In a way it completed a cycle for Pouliot. Back in 2005, the Canadiens wanted to draft him as well. Unfortunately, they had the fifth pick, right behind the Wild. With the forward rudely snatched from their grasp, they had to settle with their second choice - goaltender Carey Price. Not a bad consolidation prize. 

With Price’s success over the next decade, and Pouliot’s good, but well-traveled career, a lot of revisionist drafts have pondered how things might have changed had the Wild gone with the goaltender instead of Pouliot. To be fair, a lot of those re-drafts have Price going to Carolina at three and Tuukka Rask going fourth to Minnesota. Outside of Crosby, the 2005 draft probably should be known for producing a really good goalie class. Price, Rask, Ben Bishop, Jonathan Quick, Alex Stalock, and Ondrej Pavelec were all selected that year. 

As much fun as it is to ruminate on what the Wild could have done with Price in net next for a decade, the fact is, goaltending was the absolute last need they had at the time. They had a pretty good tandem in Dwayne Roloson and Manny Fernandez in Minnesota that season with Josh Harding waiting in the wings. After swapping Rolorson for a first-round pick in 2006, they signed a kid named Niklas Backstrom who had a pretty good run in net for the next seven seasons.

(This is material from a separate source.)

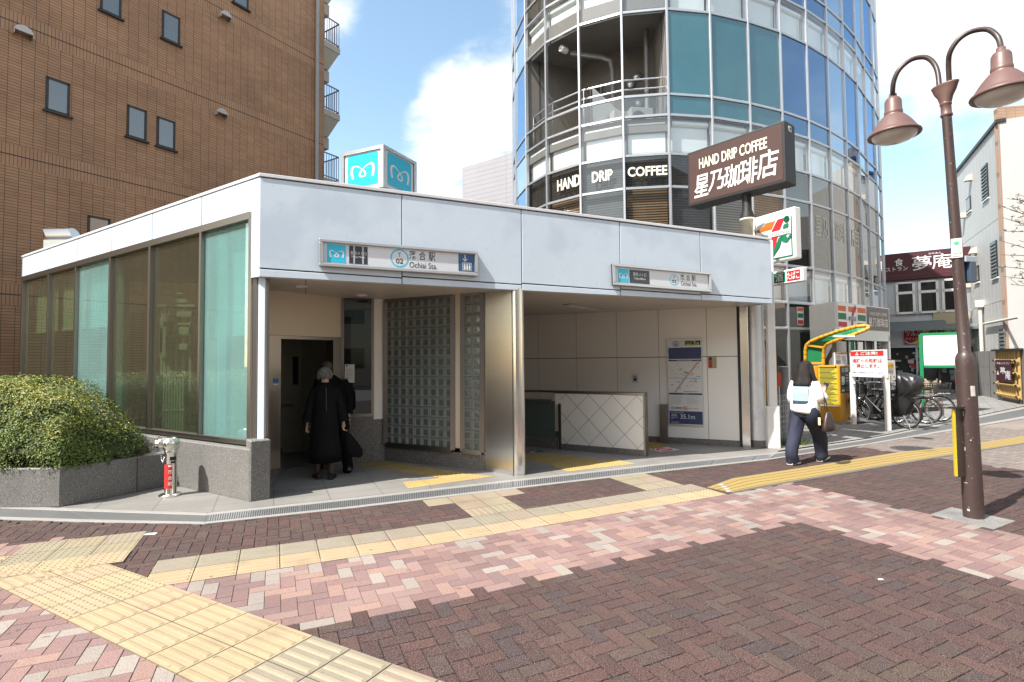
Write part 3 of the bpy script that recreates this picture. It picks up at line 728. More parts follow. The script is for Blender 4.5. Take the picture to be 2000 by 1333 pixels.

Would Price have been the difference during the playoff exile from 2008-12? Maybe, but it doesn’t mean the Wild would have been better off. They probably would have still been in that middle void between really bad (benefiting from top draft picks) and really good (benefiting from long playoff runs). 

What the Wild needed at the time, and what they needed over the next few seasons was offense. So, instead of pondering what would have happened had the Wild drafted Carey Price, the real question should have been, what if they had drafted Anze Kopitar instead? 

It would have been a bit off the board as a selection. Despite being the top-ranked European skater by Central Registry prior to the draft, Kopitar was considered a fringe top-ten pick, and it was assumed he would go late in the first round. He eventually went 11th to the Los Angeles Kings, the team he still skates with to this day.

The Wild had a history of dipping into the European talent pool as Marian Gaborik and Mikko Koivu were the first-round selections in their first two years at the draft. Much like Pouliot, he was a big forward with scoring talent. Unlike the player the Wild selected, Kopitar was able to stay healthy and productive once he made the jump to the NHL. Koivu and Kopitar would have made for a great one-two punch down the middle in Minnesota starting in 2006-07.

Add in his defensive skills and he is exactly the type of player that would have benefitted the Wild the most, not only during the regular season, but also in the post-season. He became the player that the Wild had hoped Pouliot would be. 

If Kopitar is running around the arena doing his thing, the Wild probably don’t feel the need to sign Zach Parise to a long-term, franchise-altering contract. Perhaps they still do the Ryan Suter deal, but having one 13-year contract to deal with is much easier than having two. 

With Kopitar dishing him passes perhaps Gaborik decides to stick around instead of leaving as a free agent in the summer of 2009. Could a Big Three of Gaborik, Kopitar, and Koivu taken the Wild to the Stanley Cup at some point? Who knows, but Kopitar would have given them a better chance than Pouliot or Price would have.